While researching for this article, I discovered that Joe Orton’s life is an emotional conundrum. How a talented working class boy achieves a modicum of theatrical success with a couple of well regarded plays ends up bludgeoned to death at the age of thirty-four by his long time lover and collaborator, Kenneth Halliwell, in their cramped flat, is a poser. After delivering the nine hammer blows that killed the playwright, the perpetrator offed himself with an overdose of Nembutal. Loot, a giddy romp of a play, peopled with absurd characters more than a little light in the brains department, stands in stark contrast to his short life and tragic death.

When this audience member filed into Odyssey’s Theatre 3, it took not too many seconds to appreciate the box set, and then focus on the coffin down center, which contained a female body. I am pretty sure I gaped, then stared, seeing if the body thus presented was, number one, real—it is—and number two, if the actor so positioned could keep from twitching even a little bit. She can. She has my absolute admiration. The corpse is that of an elderly woman named Mrs. McLeavey (Selina Woolery Smith).
When the theatre darkened and the action started, a first class cast of terrific players took hold of the show and it was off to the absurd comedy races. The deceased’s husband, Mr. McLeavey (tall, handsome, magisterial Nicholas Hormann), seems more miffed than grief stricken. He is more or less consoled by his wife’s attractive nurse, Fay (svelte Elizabeth Arends), a woman with an agenda. McLeavey’s ne’er-do-well son, Hal (the lanky, bubbly Robbie Jarvis), is a cheerful sort at total odds with his dad. He has a criminal enterprise, as well as a hot romance going, with Dennis (compact, adorable Alex James-Phelps), who swings both ways. There is way too much action going on around the coffin, the body, and a considerable stash of bundled bank notes to identify here. Wouldn’t want to undercut the fun of discovery. Let’s just say the action is Keaton-esque, by which I mean highly physical. And there are no good guys.

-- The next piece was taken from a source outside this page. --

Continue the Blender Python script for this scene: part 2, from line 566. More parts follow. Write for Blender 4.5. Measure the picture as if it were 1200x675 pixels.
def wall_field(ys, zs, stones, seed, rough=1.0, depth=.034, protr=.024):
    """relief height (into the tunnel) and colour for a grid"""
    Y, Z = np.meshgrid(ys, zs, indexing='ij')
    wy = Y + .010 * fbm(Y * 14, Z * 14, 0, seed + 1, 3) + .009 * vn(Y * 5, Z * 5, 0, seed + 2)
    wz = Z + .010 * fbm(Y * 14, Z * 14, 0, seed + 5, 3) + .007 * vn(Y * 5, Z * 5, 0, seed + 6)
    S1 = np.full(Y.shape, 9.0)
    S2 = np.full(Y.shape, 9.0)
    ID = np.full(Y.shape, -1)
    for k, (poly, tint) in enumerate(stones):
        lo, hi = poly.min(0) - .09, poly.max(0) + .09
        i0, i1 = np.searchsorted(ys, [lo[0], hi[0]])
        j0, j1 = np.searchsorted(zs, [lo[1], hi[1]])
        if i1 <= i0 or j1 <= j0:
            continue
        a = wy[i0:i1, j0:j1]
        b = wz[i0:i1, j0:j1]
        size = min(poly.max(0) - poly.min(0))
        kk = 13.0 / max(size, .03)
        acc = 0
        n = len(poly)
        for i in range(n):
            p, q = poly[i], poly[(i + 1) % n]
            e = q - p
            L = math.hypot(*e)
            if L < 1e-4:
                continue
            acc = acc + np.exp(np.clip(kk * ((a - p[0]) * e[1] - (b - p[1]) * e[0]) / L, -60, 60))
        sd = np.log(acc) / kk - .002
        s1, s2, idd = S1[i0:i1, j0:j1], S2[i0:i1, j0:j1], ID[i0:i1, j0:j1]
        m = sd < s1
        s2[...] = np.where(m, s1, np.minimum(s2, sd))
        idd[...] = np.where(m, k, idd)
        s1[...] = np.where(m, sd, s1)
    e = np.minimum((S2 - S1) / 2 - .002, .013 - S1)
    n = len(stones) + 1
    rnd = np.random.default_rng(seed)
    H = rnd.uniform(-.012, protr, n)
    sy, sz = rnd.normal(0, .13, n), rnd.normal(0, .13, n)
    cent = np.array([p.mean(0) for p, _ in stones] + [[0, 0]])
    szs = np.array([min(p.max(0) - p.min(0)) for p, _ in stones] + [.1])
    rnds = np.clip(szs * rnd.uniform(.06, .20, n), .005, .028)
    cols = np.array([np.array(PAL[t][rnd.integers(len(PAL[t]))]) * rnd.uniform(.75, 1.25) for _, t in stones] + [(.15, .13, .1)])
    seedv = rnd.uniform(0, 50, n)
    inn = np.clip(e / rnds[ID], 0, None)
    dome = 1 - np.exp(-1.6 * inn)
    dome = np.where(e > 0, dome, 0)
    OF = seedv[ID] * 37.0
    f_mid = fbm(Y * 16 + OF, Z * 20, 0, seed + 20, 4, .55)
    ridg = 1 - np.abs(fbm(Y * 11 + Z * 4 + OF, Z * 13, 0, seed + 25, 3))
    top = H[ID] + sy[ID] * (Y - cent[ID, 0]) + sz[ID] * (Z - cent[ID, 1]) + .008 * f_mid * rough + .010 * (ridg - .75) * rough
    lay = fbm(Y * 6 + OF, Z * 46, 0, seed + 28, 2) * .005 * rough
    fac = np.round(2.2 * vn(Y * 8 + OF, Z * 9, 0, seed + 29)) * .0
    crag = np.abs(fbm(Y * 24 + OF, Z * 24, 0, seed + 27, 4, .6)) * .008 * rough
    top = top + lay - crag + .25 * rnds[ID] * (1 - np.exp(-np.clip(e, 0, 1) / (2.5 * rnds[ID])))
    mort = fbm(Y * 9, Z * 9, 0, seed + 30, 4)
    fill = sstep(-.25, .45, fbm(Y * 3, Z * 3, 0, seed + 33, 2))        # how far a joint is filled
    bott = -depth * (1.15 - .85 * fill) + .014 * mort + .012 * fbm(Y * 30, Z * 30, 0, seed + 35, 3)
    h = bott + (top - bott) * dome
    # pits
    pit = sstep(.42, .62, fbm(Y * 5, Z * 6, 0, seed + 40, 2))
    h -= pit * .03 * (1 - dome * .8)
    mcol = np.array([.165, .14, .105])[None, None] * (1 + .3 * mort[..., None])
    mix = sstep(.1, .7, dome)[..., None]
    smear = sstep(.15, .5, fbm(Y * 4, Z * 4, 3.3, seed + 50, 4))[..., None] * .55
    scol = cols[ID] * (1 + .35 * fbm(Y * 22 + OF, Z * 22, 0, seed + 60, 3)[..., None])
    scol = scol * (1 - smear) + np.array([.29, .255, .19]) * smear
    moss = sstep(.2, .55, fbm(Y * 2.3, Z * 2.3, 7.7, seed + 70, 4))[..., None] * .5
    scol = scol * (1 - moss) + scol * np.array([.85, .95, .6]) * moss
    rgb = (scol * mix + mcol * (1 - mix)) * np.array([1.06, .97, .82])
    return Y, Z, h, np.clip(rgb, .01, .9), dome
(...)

The stick that stirs the pot arrives in the form of a “water department inspector,” named Truscott (the indefatigable Ron Bottitta), who is, of course, no such thing. He talks loudly and authoritatively as he takes over the house, clearly looking for bank robbers and the loot of the title, which shifts around with the body in hilariously inventive ways.
Enthusiastically directed by Bart DeLorenzo, the cast often plays straight out to the audience in a Brechtian presentational style. The show is as fast paced as a farce should be, and, judging from the audience response on a Sunday afternoon, Loot is clearly a crowd pleasure.

The creative team for Loot includes set designer Keith Mitchell, lighting designer Christine Ferriter, costume designer Michael Mullen and properties designer Josh La Cour. Bo Powell is the assistant director, as well as the sound designer, responsible, I am guessing, for the splendid playlist of 1960s British rock that enlivened the preshow and intermission, and which produced an autonomic response in me that had my toes tapping and my body twitching to the beat, to mild annoyance of my seat mate. The stage is expertly managed by Laurien Allmon.
Presented by the Odyssey Theatre Ensemble, Joe Orton’s Loot continues through August 10 at Odyssey Theatre, 2055 South Sepulveda Boulevard in Los Angeles.